But if the idea is just "let the developers build where they want and that solves everything", that idea is wrong. Developers don't want to build the dense, affordable house that's needed. Developers want to take advantage of the existing housing and housing expectation and build one bigger house or bigger development one ring out among the suburbs.

What's needed is dense construction near to cities and regulations to support that. And "Yimby" and so forth aren't supporting no regulations, they're supporting pure developer friendly regulations, which won't do anything but give them a piece of the present perverse "gold rush".




What is this nonsense? Yimbys are support upzoning property, so denser housing can be built. They support removing parking minimums so denser housing can be built.


Most places (where I live, Nevada City, for example) upzoning and reducing parking limits would just create problems. It's the actual central areas where you want to allow much greater density. A denser outlying suburb isn't a win.


Outlying suburbs should see an increase in the sorts of things that make them "places". Cafes, bakeries, bars, restaurants, offices, markets, schools, plazas, bookstores, and so on. Then they can further densify without automatically driving more commute traffic into the city.

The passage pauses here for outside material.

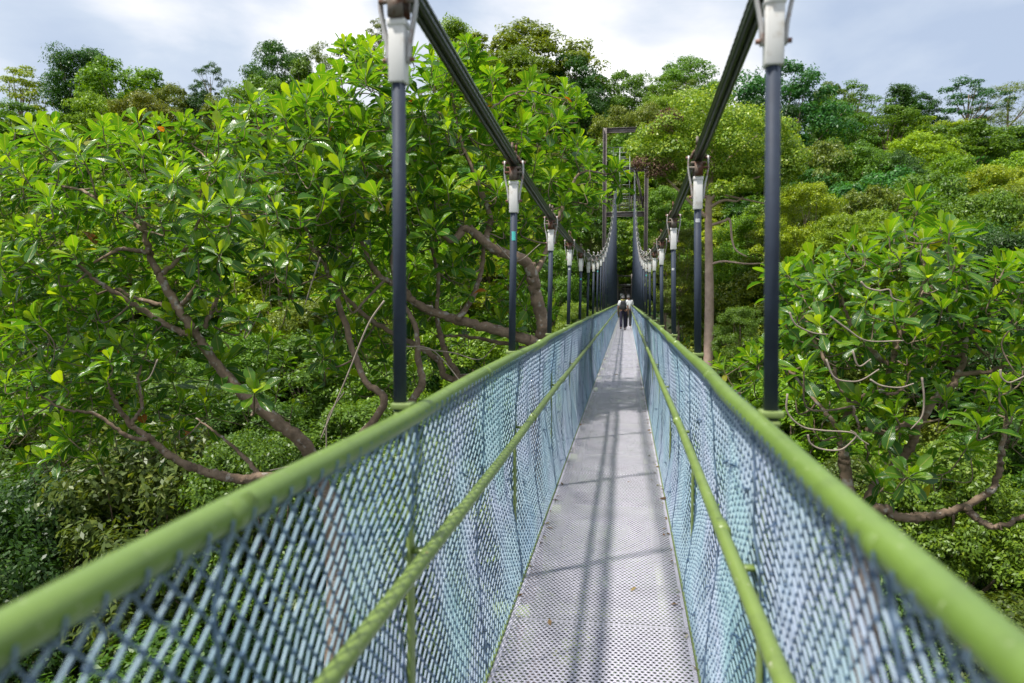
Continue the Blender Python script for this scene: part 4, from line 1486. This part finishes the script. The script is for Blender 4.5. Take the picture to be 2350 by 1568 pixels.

Doesn't make sense that increasing density from very low to merely low in an outlying suburb would result in cafes and bakeries. You're talking places already oriented to the automobile, where people drive to the whatever cafe or bakery they already like in a large area.


You're assuming that those local businesses can just spin up and wait what, months? years? for the density to reach levels that will sustain said local businesses. Most people don't have the money to throw down the drain like that merely wishing for the urbanist utopia to arrive. In the real world, money matters, timescales matter, customers matter, etc.


Developers make money by building what people want.